Friday, December 16, 2011

O Christmas card, O Christmas card....

Due to various circumstances -- most of which fall under the category of personal laziness -- I hadn't been to the post office in three consecutive days when my 9-year-old and I finally stopped by yesterday afternoon. Our post office box was packed with envelopes. The two of us unstuffed it piece by piece, hauled the load home, and spent a very pleasant half-hour opening Christmas cards. As I should have realized, if you're going to take a three-day hiaitus from collecting your mail, mid-December is not the optimal time to do it; on a typical day during the holiday season, we receive as much personal mail as we often receive in an entire month or more at other times of year.

But it was worth it, because catching up on the trove of cards that had arrived during that time was so much fun. I know a lot of people don't enjoy Christmas cards as much as I do, but for me it's a hallmark of the season. And even though lots of satirists have fun poking fun at the different strains of holiday greetings, I can only say that I like them all. I like the posed, professionally produced family portraits. I like the funny offbeat candid snapshots of kids running through pumpkin patches or digging sand castles. I like those taken in people's back yards and those taken at the far reaches of the earth. I like seeing what people did in Disney World, at Niagara Falls, on Mount Kilimanjaro, in the Caribbean. I like those that were clearly intended to be Christmas cards as the shot was composed and those that have more of an "I guess this one will do" feel to them.

I like holiday newsletters, too. I don't mind when people go on and on about every twist and turn in their family's year. Perhaps because personal stories and how people tell them are such an integral part of my career, I'm interested not only in the facts people include but the subtext about what they chose to say and why. One of my friends wrote a fairly long newsletter but had exactly one paragraph about each child and one detail amplified in that one paragraph: a daughter learned to drive; a son started working at his school's radio station; another daughter is going to be in a play soon. How did she choose those singular details?, I wondered. Were there other ideas that she cast aside?

A few details that friends have chosen to include in the past struck me as unusual enough that I still remember them years later. One friend broke the news of her divorce, apologizing ahead of time for breaking the unspoken rule of including only good news in Christmas cards. Two different women I know who are both mothers of men in their 20's routinely discuss the goings-on of their sons' girlfriends, which I find a little odd -- these aren't even members of the family. But it's still interesting. One of my husband's childhood friends even once started a Christmas card with "Thank God that for once we don't have to start with the news that Tina is pregnant."

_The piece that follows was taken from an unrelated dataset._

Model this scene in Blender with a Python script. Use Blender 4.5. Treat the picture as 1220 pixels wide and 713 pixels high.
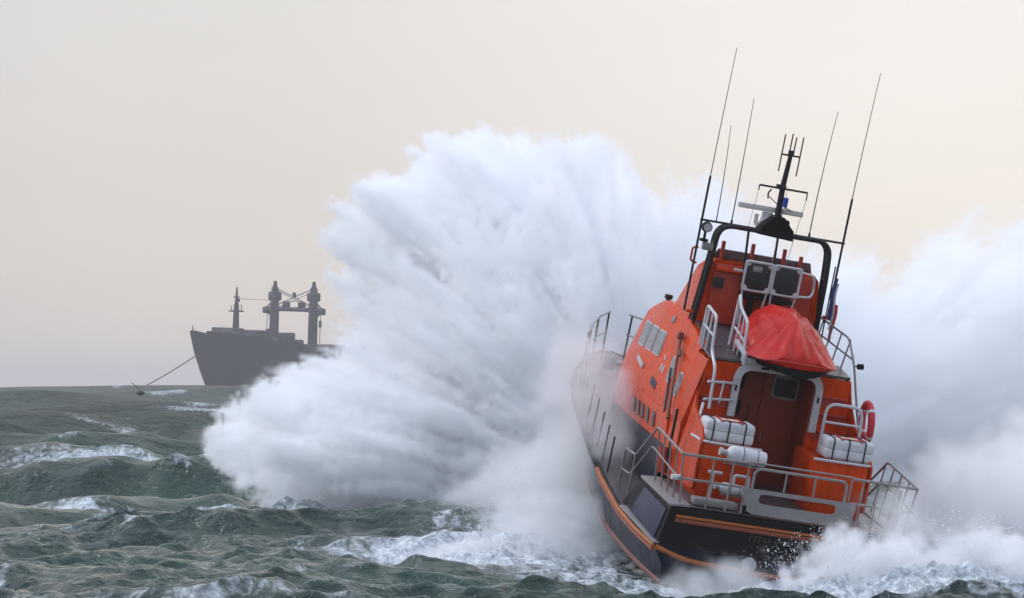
import bpy, bmesh, math, random
import numpy as np
from mathutils import Vector, Matrix

for o in list(bpy.data.objects):
    bpy.data.objects.remove(o)
S = bpy.context.scene
COL = S.collection
R = math.radians

# ------------------------------------------------------------------ camera
cam_d = bpy.data.cameras.new("camera")
cam_d.sensor_width = 36.0
cam_d.lens = 36.0 * 3460.0 / 1220.0
cam_d.clip_start = 1.0
cam_d.clip_end = 20000.0
cam = bpy.data.objects.new("camera", cam_d)
COL.objects.link(cam)
cam.location = (0.0, 0.0, 5.0)
cam.rotation_euler = (R(90.0) + math.atan(102.5 / 3460.0), 0.0, 0.0)
S.camera = cam

# ------------------------------------------------------------------ light: veiled daylight
SUN_AZ, SUN_EL = R(-75.0), R(42.0)        # azimuth from the view direction, minus = left
W = bpy.data.worlds.new("World")
S.world = W
W.use_nodes = True
wn, wl = W.node_tree.nodes, W.node_tree.links
wn.clear()


def nd(nodes, kind, **kw):
    n = nodes.new(kind)
    for k, v in kw.items():
        if k == "ins":
            for a, b in v.items():
                n.inputs[a].default_value = b
        else:
            setattr(n, k, v)
    return n


sky = nd(wn, "ShaderNodeTexSky", sky_type='NISHITA', sun_disc=False, sun_elevation=SUN_EL,
         sun_rotation=SUN_AZ, air_density=1.0, dust_density=2.0, ozone_density=1.0)
tc = nd(wn, "ShaderNodeTexCoord")
# a broad bright patch of thin cloud low on the right, greyer cloud to the left
dot = nd(wn, "ShaderNodeVectorMath", operation='DOT_PRODUCT')
GLOW = Vector((math.sin(R(38)) * math.cos(R(16)), math.cos(R(38)) * math.cos(R(16)), math.sin(R(16))))
dot.inputs[1].default_value = GLOW
wl.new(tc.outputs["Generated"], dot.inputs[0])
ramp = nd(wn, "ShaderNodeValToRGB")
ramp.color_ramp.interpolation = 'EASE'
e = ramp.color_ramp.elements
e[0].position, e[0].color = 0.0, (0.55, 0.59, 0.68, 1)
e[1].position, e[1].color = 1.0, (1.06, 1.0, 0.92, 1)
for p_, c_ in ((0.60, (0.61, 0.60, 0.605, 1)), (0.70, (0.745, 0.71, 0.68, 1)), (0.90, (0.97, 0.92, 0.86, 1))):
    q_ = e.new(p_)
    q_.color = c_
wl.new(dot.outputs["Value"], ramp.inputs[0])
sc = nd(wn, "ShaderNodeMix", data_type='RGBA', blend_type='MULTIPLY', ins={"Factor": 1.0})
sc.inputs["B"].default_value = (22.0, 22.0, 22.0, 1)
wl.new(ramp.outputs[0], sc.inputs["A"])
# faint cloud streaks
nz = nd(wn, "ShaderNodeTexNoise", ins={"Scale": 3.0, "Detail": 4.0, "Roughness": 0.5})
mp = nd(wn, "ShaderNodeMapping")
mp.inputs["Scale"].default_value = (1.0, 1.0, 4.0)
wl.new(tc.outputs["Generated"], mp.inputs[0])
wl.new(mp.outputs[0], nz.inputs["Vector"])
mr = nd(wn, "ShaderNodeMapRange", ins={"From Min": 0.3, "From Max": 0.7, "To Min": 0.96, "To Max": 1.04})
wl.new(nz.outputs["Fac"], mr.inputs[0])
sc2 = nd(wn, "ShaderNodeMix", data_type='RGBA', blend_type='MULTIPLY', ins={"Factor": 1.0})
wl.new(sc.outputs["Result"], sc2.inputs["A"])
wl.new(mr.outputs[0], sc2.inputs["B"])
# an overcast sky is brighter overhead than at the horizon
sepw = nd(wn, "ShaderNodeSeparateXYZ")
wl.new(tc.outputs["Generated"], sepw.inputs[0])
zr = nd(wn, "ShaderNodeValToRGB")
zr.color_ramp.interpolation = 'EASE'
zr.color_ramp.elements[0].position, zr.color_ramp.elements[0].color = 0.0, (0.525, 0.495, 0.475, 1)
zr.color_ramp.elements[1].position, zr.color_ramp.elements[1].color = 0.9, (0.76, 0.86, 1.03, 1)
q_ = zr.color_ramp.elements.new(0.14)
q_.color = (0.5, 0.5, 0.5, 1)
wl.new(sepw.outputs[2], zr.inputs[0])
sc3 = nd(wn, "ShaderNodeMix", data_type='RGBA', blend_type='MULTIPLY', ins={"Factor": 1.0})
wl.new(sc2.outputs["Result"], sc3.inputs["A"])
wl.new(zr.outputs[0], sc3.inputs["B"])
mx = nd(wn, "ShaderNodeMix", data_type='RGBA', ins={"Factor": 0.86})
wl.new(sky.outputs[0], mx.inputs["A"])
wl.new(sc3.outputs["Result"], mx.inputs["B"])
bg = nd(wn, "ShaderNodeBackground", ins={"Strength": 0.1})
wl.new(mx.outputs["Result"], bg.inputs[0])
wo = nd(wn, "ShaderNodeOutputWorld")
wl.new(bg.outputs[0], wo.inputs[0])

sun_d = bpy.data.lights.new("sun", 'SUN')
sun_d.energy = 1.2
sun_d.angle = R(14.0)
sun_d.color = (1.0, 0.95, 0.88)
sun = bpy.data.objects.new("sun", sun_d)
COL.objects.link(sun)
sdir = Vector((math.sin(SUN_AZ) * math.cos(SUN_EL), math.cos(SUN_AZ) * math.cos(SUN_EL), math.sin(SUN_EL)))
sun.rotation_euler = sdir.to_track_quat('Z', 'Y').to_euler()

S.view_settings.view_transform = 'Standard'
S.view_settings.look = 'None'
S.view_settings.exposure = 0.0
S.view_settings.gamma = 1.0
S.view_settings.use_curve_mapping = False
S.cycles.use_denoising = True
S.cycles.max_bounces = 40
S.cycles.volume_bounces = 36
S.cycles.diffuse_bounces = 2
S.cycles.glossy_bounces = 2
S.cycles.transparent_max_bounces = 8
S.cycles.volume_step_rate = 1.6
S.cycles.adaptive_threshold = 0.02
S.cycles.volume_max_steps = 256
S.cycles.use_adaptive_sampling = True
S.cycles.caustics_reflective = False
S.cycles.caustics_refractive = False


# ------------------------------------------------------------------ materials
def mat(name, color, rough=0.5, metal=0.0, var=0.12, scale=6.0, bump=0.0, bscale=40.0, spec=0.5, coat=0.0, streak=0.0):
    m = bpy.data.materials.new(name)
    m.use_nodes = True
    n, l = m.node_tree.nodes, m.node_tree.links
    b = n["Principled BSDF"]
    b.inputs["Roughness"].default_value = rough
    b.inputs["Metallic"].default_value = metal
    b.inputs["Specular IOR Level"].default_value = spec
    b.inputs["Coat Weight"].default_value = coat
    t = nd(n, "ShaderNodeTexCoord")
    z = nd(n, "ShaderNodeTexNoise", ins={"Scale": scale, "Detail": 6.0, "Roughness": 0.65})
    l.new(t.outputs["Object"], z.inputs["Vector"])
    mr_ = nd(n, "ShaderNodeMapRange", ins={"From Min": 0.3, "From Max": 0.7, "To Min": 1 - var, "To Max": 1 + var})
    l.new(z.outputs["Fac"], mr_.inputs[0])
    mm = nd(n, "ShaderNodeMix", data_type='RGBA', blend_type='MULTIPLY', ins={"Factor": 1.0})
    mm.inputs["A"].default_value = (*color, 1)
    l.new(mr_.outputs[0], mm.inputs["B"])
    base = mm.outputs["Result"]
    if streak:                                     # runs of salt and water down the sides
        mp_ = nd(n, "ShaderNodeMapping")
        mp_.inputs["Scale"].default_value = (5.0, 5.0, 0.7)
        l.new(t.outputs["Object"], mp_.inputs[0])
        zs = nd(n, "ShaderNodeTexNoise", ins={"Scale": 1.6, "Detail": 7.0, "Roughness": 0.7, "Distortion": 0.3})
        l.new(mp_.outputs[0], zs.inputs["Vector"])
        ms = nd(n, "ShaderNodeMapRange", ins={"From Min": 0.42, "From Max": 0.66, "To Min": 1.0, "To Max": 1.0 - streak})
        l.new(zs.outputs["Fac"], ms.inputs[0])
        m2 = nd(n, "ShaderNodeMix", data_type='RGBA', blend_type='MULTIPLY', ins={"Factor": 1.0})
        l.new(base, m2.inputs["A"])
        l.new(ms.outputs[0], m2.inputs["B"])
        base = m2.outputs["Result"]
    l.new(base, b.inputs["Base Color"])
    r_ = nd(n, "ShaderNodeMapRange", ins={"From Min": 0.3, "From Max": 0.7, "To Min": max(0.03, rough - 0.1), "To Max": min(1, rough + 0.1)})
    l.new(z.outputs["Fac"], r_.inputs[0])
    l.new(r_.outputs[0], b.inputs["Roughness"])
    if bump:
        z2 = nd(n, "ShaderNodeTexNoise", ins={"Scale": bscale, "Detail": 4.0})
        l.new(t.outputs["Object"], z2.inputs["Vector"])
        bp = nd(n, "ShaderNodeBump", ins={"Strength": bump, "Distance": 0.02})
        l.new(z2.outputs["Fac"], bp.inputs["Height"])
        l.new(bp.outputs[0], b.inputs["Normal"])
    return m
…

Our own Christmas card situation has me annually tearing my hair out. I decided the first year Rick and I were married to write a 12-stanza poem describing our year. It was a fun way to narrate events, and I discovered that the kind of people who complain in general about holiday newsletters don't seem to mind poems because of the poems' innate tongue-in-cheek quality: we're not boasting about anything, we're just trying to come up with rhyming couplets. After we’d done two years of holiday poems, a friend of my mother very offhandedly told me an anecdote about a young woman she knew who had done the same thing for a few years but then found it too hard to maintain the tradition. Needless to say, I took this as a challenge, and that's the primary reason that our holiday poem continues to exist nineteen years later. Now a small number of our friends even write little rhymes back to us.

In the past, we threw in a photo card as well, assuming that some recipients would read the poem, some would look at the card, and some might do neither. (Or both.) But as home-computer technology has improved, the cost of commercial printing has gone up, and the environmental impact of photographic dyes and materials has come into question, we ceased ordering glossy photos and just started embedding small snapshots into our newsletter.

It's one of those traditions I love for about 11 1/2 months out of the year, and then dread when it's time to start writing. But as with any big writing project I face, the sense of relief I have when it's behind me makes all the stress seem worthwhile. As Holly and I pored over the pile of cards we received yesterday, I thought about how those same people would be receiving ours in another few days. I hope they enjoy our work as much as I've enjoyed theirs. Because every single card I receive means something to me, and I hope it's a tradition that never stops.